Four years and 15 countries later, Sharkwater was born. By all measures, the documentary was a huge success. It won 36 awards worldwide, broke Canadian box office records and, most importantly, achieved Stewart’s goal of changing the global attitude toward sharks and shark conservation.
“Sharks are still in trouble around the world, but the amount of money that is in shark conservation right now is huge,” he says. “When we started, there were virtually no groups working on the issue. Now there’s a ton of shark conservation groups, and many of them credit Sharkwater as their impetus. And the number of countries that have banned shark finning has gone from 16 to more than 100.”
When asked about Toronto’s own shark fin saga and the latest discouraging twist whereby an Ontario Superior Court judge overruled city council’s shark fin ban, Stewart is undeterred.
“It’s a minor roadblock. People want a world with sharks. We have public support and that's what can turn any decision around, so we’ll turn it around for sure,” he says.
Yet amid the warm reception that Stewart and his film were receiving, a discomfiting matter lurked in the background until a young woman placed it front and centre at the infamous 2010 Q & A. As Stewart admits, she was just one voice among many.
“We got to go to some of the biggest environmental festivals in the world and meet some of the world’s top scientists, and they were thrilled with Sharkwater,” he says. “But they also said, ‘You’re missing the point. We’re not just losing sharks, we’re losing everything, and sharks won’t matter if we do, in fact, lose everything else.’ ”
At that point, Stewart had his second major realization about the environment: the era of animal conservation was over. It was time to focus on the conservation of humans. Citing studies that predict the death of the world’s reefs, the disappearance of all fisheries and the loss of all forests in this century, Stewart explains that his second film was an inevitable next step.
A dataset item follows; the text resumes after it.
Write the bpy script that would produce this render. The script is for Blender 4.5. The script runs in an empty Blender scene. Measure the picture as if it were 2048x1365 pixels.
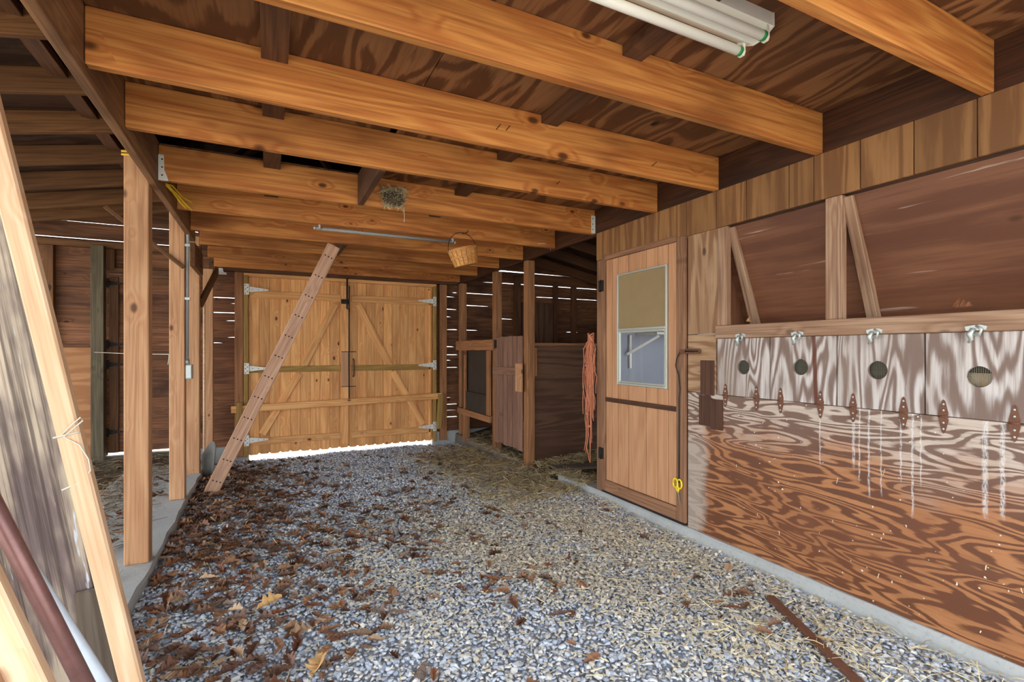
import bpy, bmesh, math, random
import numpy as np
from mathutils import Vector, Matrix
random.seed(7)
rng = np.random.default_rng(11)
SC = bpy.context.scene
COL = SC.collection
PI = math.pi

# ------------------------------------------------------------------ camera, sky, sun, exposure
cam_d = bpy.data.cameras.new('camera')
cam = bpy.data.objects.new('camera', cam_d)
COL.objects.link(cam)
cam_d.sensor_width = 36.0
cam_d.lens = 993.0 / 2048.0 * 36.0
cam_d.shift_y = 19.5 / 2048.0
cam_d.clip_start = 0.02
cam.location = (0.0, 0.0, 1.25)
cam.rotation_euler = (PI / 2, 0.0, -math.atan2(489.0, 993.0))
SC.camera = cam

wd = bpy.data.worlds.new('sky')
SC.world = wd
wd.use_nodes = True
bg = wd.node_tree.nodes['Background']
bg.inputs['Color'].default_value = (0.86, 0.93, 1.0, 1)
bg.inputs['Strength'].default_value = 1.0

sun_d = bpy.data.lights.new('sun', 'SUN')
sun = bpy.data.objects.new('sun', sun_d)
COL.objects.link(sun)
sun_d.energy = 3.0
sun_d.angle = 0.01
sun_d.color = (1.0, 0.94, 0.84)
sun.rotation_euler = Vector((-0.28, -0.5, -1.0)).to_track_quat('-Z', 'Y').to_euler()

SC.view_settings.view_transform = 'Standard'
SC.view_settings.look = 'None'
SC.view_settings.gamma = 1.0
SC.view_settings.use_curve_mapping = False
SC.view_settings.exposure = 2.3
SC.cycles.max_bounces = 9
SC.cycles.diffuse_bounces = 6
SC.cycles.glossy_bounces = 4
SC.cycles.transparent_max_bounces = 12
SC.cycles.sample_clamp_indirect = 6.0
SC.cycles.use_adaptive_sampling = True
SC.cycles.adaptive_threshold = 0.04

# ------------------------------------------------------------------ node helpers and materials
def lin(r, g, b):
    def f(c):
        c /= 255.0
        return c / 12.92 if c <= 0.04045 else ((c + 0.055) / 1.055) ** 2.4
    return (f(r), f(g), f(b), 1.0)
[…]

“It was glaringly evident to me that if you want to save sharks you have to save everything else, you’ve got to save people. ”
Despite its sometimes-alarming subject matter, Revolution is a gesture of hope, balancing ominous dispatches from scientists with accounts of eco-activism. Stewart even films his participation in his first-ever protest.
“I’m more inspired than I am discouraged,” he says. In particular, it’s youth that keeps him feeling so optimistic.
“What we found in the movie was that, in the end, it was young people who were changing the world in the most dramatic ways. They know that it’s grim unless we turn things around. So they say, ‘This is my future, I want to fight for it.’ ”
And once Revolution is released this April, Stewart will plan his next move in the fight. It might be another film, but it might be something entirely different. As he says, “I mean, it’s not like I’ve got a career, really. I sort of have a mission.”